We are to love our enemies, and pray for those who persecute us. And planning to kill some one is one thing, but in this passage as with the other passages around it Jesus brings the 10 words or 10 commandments to a new level. No longer is it only physical death, but it is accosting someone with words. Because we all know that words hurt us some times more than physical pain. Words cut us to our being our soul, they define us, even when we do not want them to. People can tell alot about us by what we say, how we say it and when it is said. We need to love and not allow anger to over take us or become a fire into the night. (see Ephesians 4:26). Tertullian a father of the church said that if “you refuse to make satisfaction to your fellow believer, or else by remaining in anger, to lose your prayer?” We lose our communication with God when we keep the anger with another. Let go and Let God

Abundant Life?!?!?!

What is this abundant life? Many times we are told in the New Testament we are suppose to have life and have it abundantly through Jesus Christ. But what is the abundant life? A life where all of our wants are met? All of our needs are taken care of and all our wants are met too.
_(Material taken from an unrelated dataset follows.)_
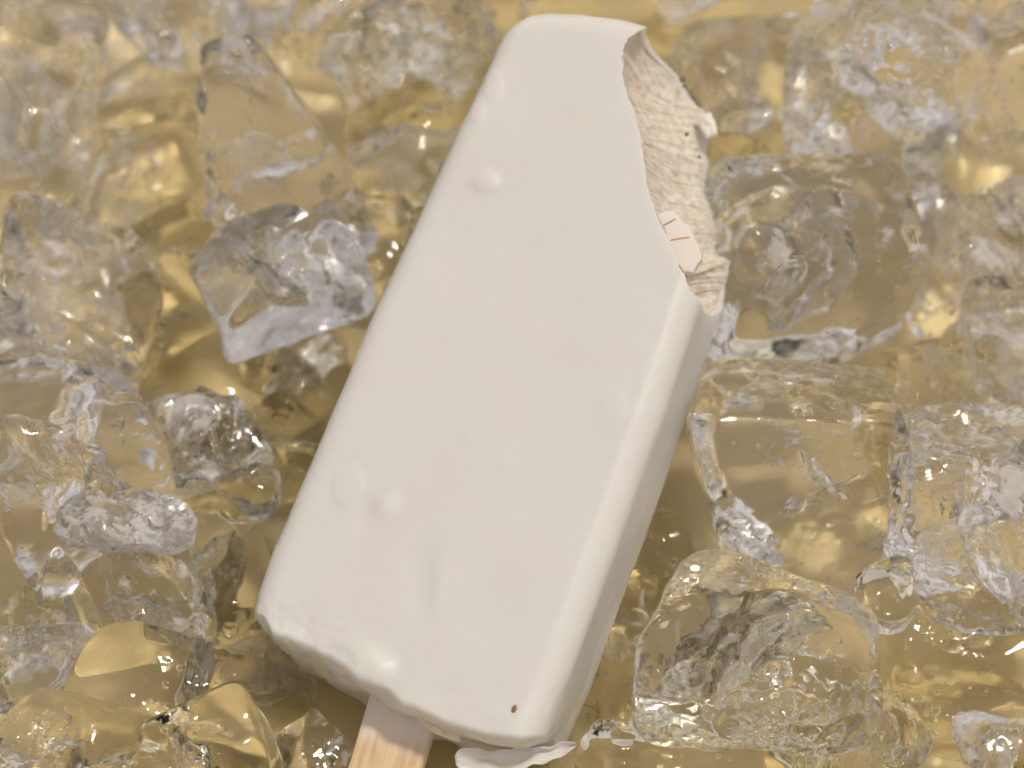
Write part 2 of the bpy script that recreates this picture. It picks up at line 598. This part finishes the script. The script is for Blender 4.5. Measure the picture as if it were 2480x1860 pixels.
def bite_cutter(name, ns, nt_, fibre, seed):
    Fc, Bc = resample(F_BITE, ns), resample(B_BITE, ns)
    G = np.zeros((ns, nt_, 3))
    s = np.linspace(0, 1, ns)
    for j in range(nt_):
        tau = -0.25 + 1.5 * j / (nt_ - 1)
        tc_ = min(max(tau, 0), 1)
        C = Fc * (1 - tc_) + Bc * tc_
        tang = np.gradient(C, axis=0)
        tang /= np.linalg.norm(tang, axis=1)[:, None] + 1e-9
        nor = np.stack([tang[:, 1], -tang[:, 0]], 1)          # points into the bar
        P3 = np.stack([s * 60, np.full(ns, tau * 2.2), np.zeros(ns)], 1)
        env = max(0.0, 4 * tc_ * (1 - tc_))
        lower = np.clip((s - 0.72) / 0.1, 0, 1)
        d = 0.30 * env + 0.05 * fbm(np.stack([s * 14, np.full(ns, tau * 1.5), s * 0], 1), seed, 2)
        if fibre:
            warp_ = 0.8 * fbm(np.stack([s * 10, np.full(ns, tau * 3), s * 0], 1), seed + 4, 2)
            fib = fbm(np.stack([s * 170 + warp_ * 1.6 + tau * 12 * (0.6 - s), np.full(ns, tau * 2.4), s * 0 + 3], 1), seed + 7, 3, 0.6)
            d = d + 0.030 * fib + 0.045 * fbm(np.stack([s * 22, np.full(ns, tau * 1.6), s * 0 + 9], 1), seed + 9, 2)
            d = d + 0.16 * env * lower + 0.02 * env
        else:
            d = d + 0.02 * fbm(np.stack([s * 120, np.full(ns, tau * 3), s * 0], 1), seed + 2, 2) \
                + np.clip(tau * 2 - 1, 0, 1) * (0.04 + 0.07 * fbm(np.stack([s * 18, np.full(ns, tau), s * 0], 1), seed + 5, 2))
        G[:, j, :2] = C + nor * d[:, None] * 1.0
        G[:, j, 2] = 0.0 - 2.24 * tau
    V = list(G.reshape(-1, 3))
    F = []
    vid = lambda i, j: i * nt_ + j
    for i in range(ns - 1):
        for j in range(nt_ - 1):
            F.append((vid(i, j), vid(i, j + 1), vid(i + 1, j + 1), vid(i + 1, j)))
    # close the cutter on its far side
    zt, zb = G[0, 0, 2], G[0, -1, 2]
    base = len(V)
    V += [(7, 6.6, zt), (7, 6.6, zb), (7, 2.0, zt), (7, 2.0, zb)]
    F.append(tuple([vid(i, 0) for i in range(ns)] + [base + 2, base]))
    F.append(tuple([base + 1, base + 3] + [vid(i, nt_ - 1) for i in reversed(range(ns))]))
    F.append(tuple([vid(0, j) for j in reversed(range(nt_))] + [base, base + 1]))
    F.append(tuple([base + 3, base + 2] + [vid(ns - 1, j) for j in range(nt_)]))
    F.append((base, base + 2, base + 3, base + 1))
    me = mesh_from(name, np.array(V, float), F)
    bm = bmesh.new()
    bm.from_mesh(me)
    bmesh.ops.triangulate(bm, faces=[f for f in bm.faces if len(f.verts) > 4])
    bmesh.ops.recalc_face_normals(bm, faces=bm.faces)
    bm.to_mesh(me)
    bm.free()
    return me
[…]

Personally I have to say that there is no way that this is the abundant life. Because every time it seems I get something that I want, I just want more, something bigger, something better…In our humanness we are never satisfied. C.S.Lewis said in Letters to Malcolm: Chiefly on Prayer, Bemused and besotted as we are, we still dimly know at heart that nothing which is at all times and in every way agreeable to us can have objective reality.” He is talking about the bad things from the Old Testament, and how can we believe our loving God could do such things. In this quote C.S. Lewis says that if everything always goes our way we will say that it is to good to be true. We can not always get our way, our human nature will make us question it, so what is the abundant life? What is this abundant life?